From Iain Dales great blog, I hear that the Times has announced they are going to charge £1/day to read their online content.
The business model for paying for content is changing in as much as the same way as the music industry is changing.
People will download songs for free, perhaps like the track and possibly buy the album(s) and pay for the concerts. And they will be exposed to a greater genre of music that they like and the artists will have to play more live gigs to generate revenue. I think this is a good thing and the music industry should leave the old business model behind and capitalise on a new model that allows many more artists and different flavours of music and originality into the market.
It is the same with the MSM: people are viewing free content from many more sources online now and with the introduction of blogs and other online vehicles are starting to see a wider range of opinions and viewpoints. The great thing about this is that people start to discuss issues rather than simply lap up the one-way news that is served to them on a daily basis. Blogs and online content is a two way street – people can discuss, dispute, agree and disagree and show proof or no proof of these matters.
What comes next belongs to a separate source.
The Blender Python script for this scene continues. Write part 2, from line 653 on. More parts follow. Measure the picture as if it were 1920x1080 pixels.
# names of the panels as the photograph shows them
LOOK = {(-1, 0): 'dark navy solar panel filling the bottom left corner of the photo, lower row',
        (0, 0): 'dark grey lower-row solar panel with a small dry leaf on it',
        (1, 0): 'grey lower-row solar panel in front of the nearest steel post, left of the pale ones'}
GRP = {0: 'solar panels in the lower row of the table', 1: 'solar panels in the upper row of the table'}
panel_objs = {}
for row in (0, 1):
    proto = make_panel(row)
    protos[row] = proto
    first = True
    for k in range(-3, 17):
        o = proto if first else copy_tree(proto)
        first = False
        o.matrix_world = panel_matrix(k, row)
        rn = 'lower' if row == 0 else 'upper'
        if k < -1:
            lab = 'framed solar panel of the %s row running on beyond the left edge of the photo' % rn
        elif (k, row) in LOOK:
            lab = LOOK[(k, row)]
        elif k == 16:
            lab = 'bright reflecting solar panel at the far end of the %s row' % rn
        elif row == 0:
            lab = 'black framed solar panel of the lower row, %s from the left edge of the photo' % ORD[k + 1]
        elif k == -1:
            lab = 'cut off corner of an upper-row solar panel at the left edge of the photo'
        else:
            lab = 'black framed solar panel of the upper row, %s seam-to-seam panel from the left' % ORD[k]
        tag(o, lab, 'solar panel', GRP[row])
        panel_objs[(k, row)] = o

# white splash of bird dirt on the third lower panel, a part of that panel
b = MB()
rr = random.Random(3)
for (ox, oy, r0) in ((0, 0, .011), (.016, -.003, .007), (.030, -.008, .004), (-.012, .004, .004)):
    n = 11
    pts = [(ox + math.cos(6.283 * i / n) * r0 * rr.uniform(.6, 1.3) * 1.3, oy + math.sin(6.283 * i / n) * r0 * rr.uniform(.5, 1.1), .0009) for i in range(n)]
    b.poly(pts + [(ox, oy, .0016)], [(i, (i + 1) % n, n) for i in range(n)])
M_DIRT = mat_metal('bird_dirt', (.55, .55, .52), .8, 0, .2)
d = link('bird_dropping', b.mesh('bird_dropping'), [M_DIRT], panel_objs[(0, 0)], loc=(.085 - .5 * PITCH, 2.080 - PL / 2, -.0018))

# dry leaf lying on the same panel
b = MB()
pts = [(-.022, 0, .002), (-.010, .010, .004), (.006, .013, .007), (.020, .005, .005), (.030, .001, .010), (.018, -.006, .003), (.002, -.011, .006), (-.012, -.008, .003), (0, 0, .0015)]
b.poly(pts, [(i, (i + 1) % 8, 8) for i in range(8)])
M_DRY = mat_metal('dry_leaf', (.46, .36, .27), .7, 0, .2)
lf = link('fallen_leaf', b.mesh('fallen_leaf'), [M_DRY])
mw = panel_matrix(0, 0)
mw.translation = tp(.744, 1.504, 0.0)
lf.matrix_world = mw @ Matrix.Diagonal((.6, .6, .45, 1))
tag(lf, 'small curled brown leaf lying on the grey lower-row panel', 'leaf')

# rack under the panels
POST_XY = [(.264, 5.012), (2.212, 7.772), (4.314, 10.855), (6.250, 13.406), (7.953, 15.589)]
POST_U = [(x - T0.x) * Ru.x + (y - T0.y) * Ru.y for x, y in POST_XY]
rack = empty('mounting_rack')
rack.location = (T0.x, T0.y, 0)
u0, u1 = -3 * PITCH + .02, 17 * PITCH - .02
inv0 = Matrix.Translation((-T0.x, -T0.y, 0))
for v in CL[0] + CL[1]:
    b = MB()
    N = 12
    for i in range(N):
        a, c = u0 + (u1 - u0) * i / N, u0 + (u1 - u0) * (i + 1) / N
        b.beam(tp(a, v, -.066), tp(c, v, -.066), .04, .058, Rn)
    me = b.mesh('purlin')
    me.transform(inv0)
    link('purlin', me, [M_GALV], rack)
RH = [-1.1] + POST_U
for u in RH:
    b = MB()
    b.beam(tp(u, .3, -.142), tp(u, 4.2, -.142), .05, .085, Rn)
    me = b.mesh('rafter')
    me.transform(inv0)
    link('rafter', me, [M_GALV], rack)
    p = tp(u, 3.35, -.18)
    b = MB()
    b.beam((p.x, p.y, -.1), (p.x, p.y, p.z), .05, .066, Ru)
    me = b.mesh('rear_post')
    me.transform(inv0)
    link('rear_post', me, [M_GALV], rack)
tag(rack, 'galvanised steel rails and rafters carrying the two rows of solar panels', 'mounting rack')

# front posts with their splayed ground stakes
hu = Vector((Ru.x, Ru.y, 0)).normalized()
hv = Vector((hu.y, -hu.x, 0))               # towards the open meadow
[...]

If the MSM chose to charge for their content, then like the music industry, there will be people who will pay for that, but then there will be a growing number of people who won’t and will get their information from elsewhere.
The internet has changed most established business models significantly and irreversibly. Businesses cannot turn back the internet clock.
The broadcast visual media model is changing. Instead of watching a programme under the terms and conditions of the broadcaster (when and where) we now have the ability to record that programme to view later, to view it on a different platform, such as an iPhone and now the ability to watch what we want, when we want and where we want with the advent of such technologies such as IPTV.
A lot of this is free and puts pressure on such business models such as the UK TV licence that has disappeared from other countries such as New Zealand. It does not affect the quality of output per se: if there is a demand and market for content, it will be provided. And more importantly, it reduces the entry costs of being able to start your own broadcasting channels and levels the playing fields – it provide the potential to remove the monopolies.
The payment of this service will shift from licence fee to pay per view or adverts. But with technology, there will always be avenues for disrupting this process: from advert popup blockers to software that can strip the adverts out of pay per view content.
Ultimately, the internet will connect more people together than any industry has been able to do in the past. It will allow information to flow rapidly amongst local people for local issues and will allow the news of international events to be discussed all over the world. Transparency and discussion will prevail through the interconnectivity of the world and it will become more difficult to try and keep a control and monopoly of information while the people around the world can have access to this.
Companies are naturally resorting to traditional methods to protect their business models and monopolies. The internet presents an infrastructure than can provide the greatest tool for freedom that man can have and the potential for the greatest open free market for anyone, anywhere who has an entrepreneurial idea, to have a low cost method of entry and compete in an almost totally free market.
The internet is simply a tool. It can be used for greatness and it can be used for terror, depending on the behaviour of man. But for me, I think it’s the first invention I’ve seen that could literally free the entire world.